Provided data
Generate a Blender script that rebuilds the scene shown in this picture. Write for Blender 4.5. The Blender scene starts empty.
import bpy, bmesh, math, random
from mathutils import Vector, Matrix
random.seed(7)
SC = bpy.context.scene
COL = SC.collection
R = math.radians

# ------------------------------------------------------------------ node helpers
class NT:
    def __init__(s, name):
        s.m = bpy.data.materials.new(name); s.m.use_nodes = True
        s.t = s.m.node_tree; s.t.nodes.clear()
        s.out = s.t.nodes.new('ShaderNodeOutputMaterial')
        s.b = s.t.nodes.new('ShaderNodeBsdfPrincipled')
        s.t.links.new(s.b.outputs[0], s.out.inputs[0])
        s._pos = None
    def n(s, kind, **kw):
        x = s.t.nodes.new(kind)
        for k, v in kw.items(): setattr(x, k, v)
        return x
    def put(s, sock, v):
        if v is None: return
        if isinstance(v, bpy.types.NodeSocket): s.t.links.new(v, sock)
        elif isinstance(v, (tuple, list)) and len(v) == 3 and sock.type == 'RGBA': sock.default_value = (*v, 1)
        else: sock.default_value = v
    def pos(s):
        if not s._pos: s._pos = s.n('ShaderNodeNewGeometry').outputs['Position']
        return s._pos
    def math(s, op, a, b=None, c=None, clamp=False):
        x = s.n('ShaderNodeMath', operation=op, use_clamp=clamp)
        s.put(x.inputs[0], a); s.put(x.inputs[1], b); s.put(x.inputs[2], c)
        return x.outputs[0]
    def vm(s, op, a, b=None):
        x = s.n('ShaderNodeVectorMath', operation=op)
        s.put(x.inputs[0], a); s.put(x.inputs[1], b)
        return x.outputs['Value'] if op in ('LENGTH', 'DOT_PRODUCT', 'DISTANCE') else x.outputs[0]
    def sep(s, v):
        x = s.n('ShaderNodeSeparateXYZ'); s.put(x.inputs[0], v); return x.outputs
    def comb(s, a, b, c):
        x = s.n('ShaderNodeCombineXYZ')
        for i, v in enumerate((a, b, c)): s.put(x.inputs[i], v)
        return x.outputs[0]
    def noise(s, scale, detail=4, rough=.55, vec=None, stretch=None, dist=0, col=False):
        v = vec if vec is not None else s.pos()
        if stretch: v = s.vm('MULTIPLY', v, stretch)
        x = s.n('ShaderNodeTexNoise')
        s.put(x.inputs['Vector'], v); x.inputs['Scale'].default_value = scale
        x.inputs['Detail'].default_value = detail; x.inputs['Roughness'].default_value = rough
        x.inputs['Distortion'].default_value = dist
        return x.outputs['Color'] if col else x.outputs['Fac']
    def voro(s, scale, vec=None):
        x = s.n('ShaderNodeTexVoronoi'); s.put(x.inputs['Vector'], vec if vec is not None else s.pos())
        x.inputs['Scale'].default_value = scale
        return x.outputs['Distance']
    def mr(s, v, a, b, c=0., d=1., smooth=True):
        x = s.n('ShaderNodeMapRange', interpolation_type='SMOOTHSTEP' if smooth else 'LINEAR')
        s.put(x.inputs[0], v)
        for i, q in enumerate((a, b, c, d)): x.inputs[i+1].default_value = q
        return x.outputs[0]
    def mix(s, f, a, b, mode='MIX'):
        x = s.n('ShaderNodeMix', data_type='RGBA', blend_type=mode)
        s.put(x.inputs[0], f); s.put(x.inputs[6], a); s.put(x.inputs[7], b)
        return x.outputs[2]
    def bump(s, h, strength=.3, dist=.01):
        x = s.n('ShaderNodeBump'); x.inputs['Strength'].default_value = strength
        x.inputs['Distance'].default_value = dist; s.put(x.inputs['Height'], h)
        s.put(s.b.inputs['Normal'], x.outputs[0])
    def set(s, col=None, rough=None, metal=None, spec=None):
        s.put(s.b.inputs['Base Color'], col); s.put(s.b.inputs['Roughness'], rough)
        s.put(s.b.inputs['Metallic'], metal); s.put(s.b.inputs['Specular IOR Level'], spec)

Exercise
Extract the complete listing verbatim.

Solution to the exercise
Generate a Blender script that rebuilds the scene shown in this picture. Write for Blender 4.5. The Blender scene starts empty.
import bpy, bmesh, math, random
from mathutils import Vector, Matrix
random.seed(7)
SC = bpy.context.scene
COL = SC.collection
R = math.radians

# ------------------------------------------------------------------ node helpers
class NT:
    def __init__(s, name):
        s.m = bpy.data.materials.new(name); s.m.use_nodes = True
        s.t = s.m.node_tree; s.t.nodes.clear()
        s.out = s.t.nodes.new('ShaderNodeOutputMaterial')
        s.b = s.t.nodes.new('ShaderNodeBsdfPrincipled')
        s.t.links.new(s.b.outputs[0], s.out.inputs[0])
        s._pos = None
    def n(s, kind, **kw):
        x = s.t.nodes.new(kind)
        for k, v in kw.items(): setattr(x, k, v)
        return x
    def put(s, sock, v):
        if v is None: return
        if isinstance(v, bpy.types.NodeSocket): s.t.links.new(v, sock)
        elif isinstance(v, (tuple, list)) and len(v) == 3 and sock.type == 'RGBA': sock.default_value = (*v, 1)
        else: sock.default_value = v
    def pos(s):
        if not s._pos: s._pos = s.n('ShaderNodeNewGeometry').outputs['Position']
        return s._pos
    def math(s, op, a, b=None, c=None, clamp=False):
        x = s.n('ShaderNodeMath', operation=op, use_clamp=clamp)
        s.put(x.inputs[0], a); s.put(x.inputs[1], b); s.put(x.inputs[2], c)
        return x.outputs[0]
    def vm(s, op, a, b=None):
        x = s.n('ShaderNodeVectorMath', operation=op)
        s.put(x.inputs[0], a); s.put(x.inputs[1], b)
        return x.outputs['Value'] if op in ('LENGTH', 'DOT_PRODUCT', 'DISTANCE') else x.outputs[0]
    def sep(s, v):
        x = s.n('ShaderNodeSeparateXYZ'); s.put(x.inputs[0], v); return x.outputs
    def comb(s, a, b, c):
        x = s.n('ShaderNodeCombineXYZ')
        for i, v in enumerate((a, b, c)): s.put(x.inputs[i], v)
        return x.outputs[0]
    def noise(s, scale, detail=4, rough=.55, vec=None, stretch=None, dist=0, col=False):
        v = vec if vec is not None else s.pos()
        if stretch: v = s.vm('MULTIPLY', v, stretch)
        x = s.n('ShaderNodeTexNoise')
        s.put(x.inputs['Vector'], v); x.inputs['Scale'].default_value = scale
        x.inputs['Detail'].default_value = detail; x.inputs['Roughness'].default_value = rough
        x.inputs['Distortion'].default_value = dist
        return x.outputs['Color'] if col else x.outputs['Fac']
    def voro(s, scale, vec=None):
        x = s.n('ShaderNodeTexVoronoi'); s.put(x.inputs['Vector'], vec if vec is not None else s.pos())
        x.inputs['Scale'].default_value = scale
        return x.outputs['Distance']
    def mr(s, v, a, b, c=0., d=1., smooth=True):
        x = s.n('ShaderNodeMapRange', interpolation_type='SMOOTHSTEP' if smooth else 'LINEAR')
        s.put(x.inputs[0], v)
        for i, q in enumerate((a, b, c, d)): x.inputs[i+1].default_value = q
        return x.outputs[0]
    def mix(s, f, a, b, mode='MIX'):
        x = s.n('ShaderNodeMix', data_type='RGBA', blend_type=mode)
        s.put(x.inputs[0], f); s.put(x.inputs[6], a); s.put(x.inputs[7], b)
        return x.outputs[2]
    def bump(s, h, strength=.3, dist=.01):
        x = s.n('ShaderNodeBump'); x.inputs['Strength'].default_value = strength
        x.inputs['Distance'].default_value = dist; s.put(x.inputs['Height'], h)
        s.put(s.b.inputs['Normal'], x.outputs[0])
    def set(s, col=None, rough=None, metal=None, spec=None):
        s.put(s.b.inputs['Base Color'], col); s.put(s.b.inputs['Roughness'], rough)
        s.put(s.b.inputs['Metallic'], metal); s.put(s.b.inputs['Specular IOR Level'], spec)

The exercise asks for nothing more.